Born in South Korea, Cho moved to the US with his parents in 1992, when he was just eight years old. The family lived first in Detroit and later moved to Centreville, Virginia, a suburb of Washington DC, where Cho's parents worked as dry cleaners.

His sister, Sun-Kyung, studied economics at Princeton and is now working as a contractor for the US state department. At high school Cho was already viewed as a loner who seldom spoke and paused for 10 or 20 seconds before answering questions from teachers.

His decision to major in English at Virginia Tech was unusual in itself because the university, as its name suggests, specialises in subjects such as engineering, veterinary science and other applied disciplines.

Joe Eska, who teaches in the English department but did not know Cho, told me that most students decide to major in English only after they have become disenchanted with a science subject.

"Their parents might have pressured them into doing something like engineering, but after a few semesters they find it's too demanding or they start falling behind and they transfer to a major they prefer. That's usually English because they don't have to learn another language," he said.

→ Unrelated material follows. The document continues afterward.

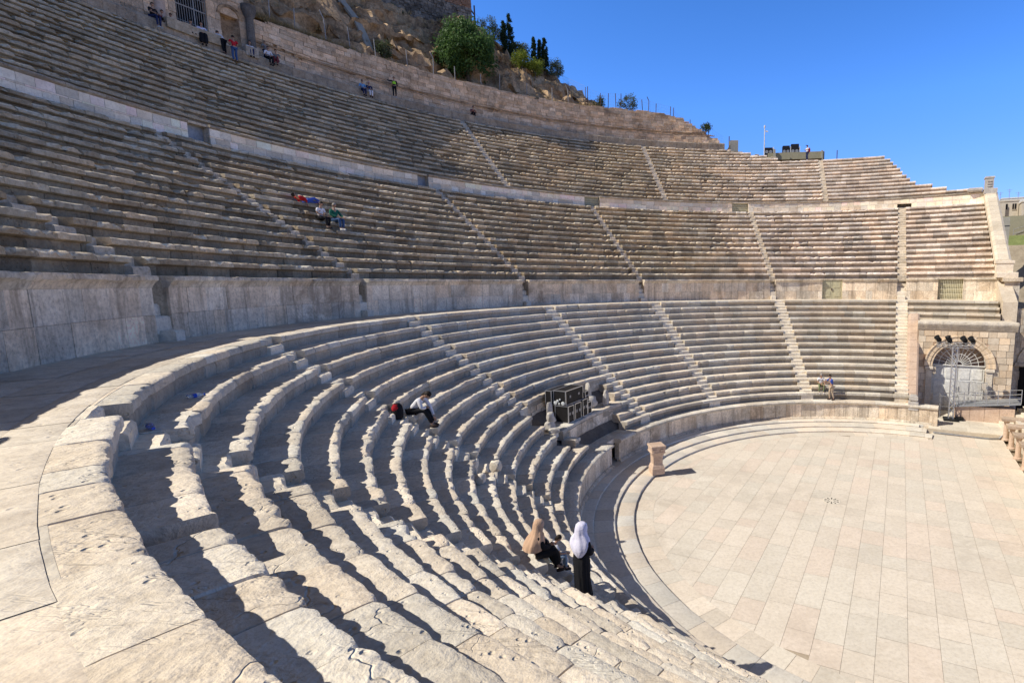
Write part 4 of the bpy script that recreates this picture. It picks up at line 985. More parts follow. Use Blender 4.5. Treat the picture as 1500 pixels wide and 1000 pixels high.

Cho always sat alone in the cafeteria and Grawel said he spent most of his time at the dormitory typing on the computer or in his room playing music, often by Nirvana and Led Zeppelin. One song he played again and again was Collective Soul's Shine, a plaintive rock song with lines such as "Teach me how to speak/Teach me how to share/Teach me where to go/Tell me will love be there".

One of Cho's teachers was so disturbed by some short plays he wrote that she referred him to a university counsellor and he was admitted voluntarily to a mental health unit in late 2005 after two women students complained about "annoying messages" he sent them.

Campus police spoke to Cho after the complaints but there were no formal charges against him and he attracted little attention during the past 18 months.

Lucinda Roy, a former head of Virginia Tech's English department, said that Cho was "quite a gifted student in some ways" and she was concerned about what she saw as signs of depression.

Like everyone else at the university who is mourning Cho's victims this week, however, Roy never succeeded in getting through to the strange, silent young killer.

"It was almost like talking to a hole, as if he wasn't really there half the time," she said.